Zudem perfektioniert er seine technischen Fertigkeiten in einer Weise, dass er beispielsweise Stoffe - Tüll, Gaze, Seide, Samt etc. - in geradezu verblüffender, wirklich faszinierender Weise darzustellen in der Lage war.
Indessen macht ihn dies nicht zu einem guten oder gar großen Künstler. Auf diesem Weg wird er lediglich zu einem virtuosen Handwerker. Denn die wirklichkeitsgetreue Abbildung der 'Natur' ist schon lange nicht mehr das Ziel der Kunst! Das ist es schon im Manierismus (spätes 16. Jahrhundert) nicht mehr. Da er indessen mit der detaillierten Darstellung von Kleidern und Stoffen wie der erwähnte Meissonier eben dies ins Zentrum seiner Malerei stellt, gilt für ihn tatsächlich, was gelegentlich von allen Malern dieser Zeit gesagt wurde: Seine Art der Kunst droht durch die Fotographie obsolet zu werden.
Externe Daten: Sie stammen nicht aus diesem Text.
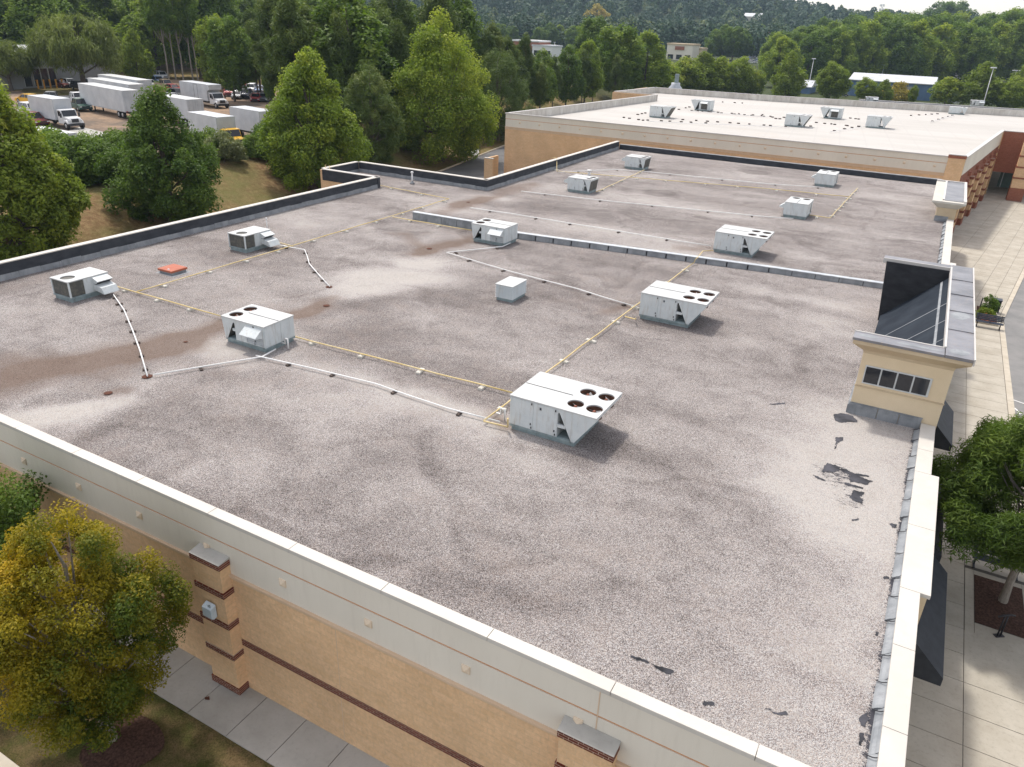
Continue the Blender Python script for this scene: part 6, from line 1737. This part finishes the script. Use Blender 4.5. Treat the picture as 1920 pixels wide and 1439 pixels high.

Allerdings konnte Winterhalter besser als die Fotographie den nicht immer wirklich schönen Frauen und gelegentlich auch den Männern schmeicheln. Und das war es, das die Reichen und Mächtigen dazu bewog, ihn zu protegieren - nicht aber seine Zugehörigkeit zu den jungen, avantgardistischen, 'modernen' Künstlern, die die Kunst längst in einer Weise weiterentwickelt hatten, dass Winterhalter mit ihnen nichts weiter mehr zu tun hatte, als dass auch er Pinsel, Farben und Leinwand verwendete - und dass er schnell arbeitete, denn auch das ist über seine Arbeit überliefert. Und daher ist es kein Wunder, dass er schon zur Zeit des deutsch-französischen Kriegs 1870/71 keine Aufträge mehr fand - die Zeit begann sich für andere künstlerische Mittel zu interessieren, originellere und authentischere. Winterhalter, der wegen seiner Affinität zu Frankreich in Deutschland auch aus politischen Gründen zu diesem Zeitpunkt nicht mehr gut angesehen war, galt nun endgültig als überholt.
Allein in Frankreich scheint er noch länger bekannt gewesen zu sein. Der Literaturwissenschaftler und Historiker Jürgen Glocker hat erst kürzlich darauf hingewiesen, dass Winterhalter noch in Marcel Prousts "Suche nach der verlorenen Zeit" ganz am Beginn des 20. Jahrhunderts begegnet, als handle es sich um "eine offenbar bekannte Größe, als eine kulturelle Instanz und Institution, die der Erläuterung und Kommentierung nicht bedarf." (Jürgen Glocker, Der Maler Franz Xaver Winterhalter, Heidelberg 2015, S. 69)
Margarete Tosch-Schütt (Mittwoch, 02 März 2016 16:09)
Ich gratuliere! Hier wird eine Position in der Kunstvermittlung vertreten, nach der ich Ausschau hielt und die ich ebenfalls versuche einzunehmen. Es geht um den interessierten Laien, der an Kunst mit bestimmten Bildungsansprüchen herangehen möchte – und durch diese belastet eventuell schon in der Begegnung mit der Klassischen Moderne Schiffbruch erleidet, erst recht In den Phasen folgender künstlerischer Arbeitsweisen.
In den "Einblicken" hier werden übliche Erwartungen an Kunst thematisiert, ihre Berechtigung bestätigt oder relativiert – und dies nicht nur theoretisierend, sondern durch Fachwissen, das anschaulich bleibt, ohne Niveau zu verlieren nahe dem Laien und wohl auch einer bestimmten Altersgruppe. Auf diese Weise kann es gelingen Kunstinteressierten Zugangshürden abzubauen, Sichtweisen zu klären und ihre Neugier warm zu halten.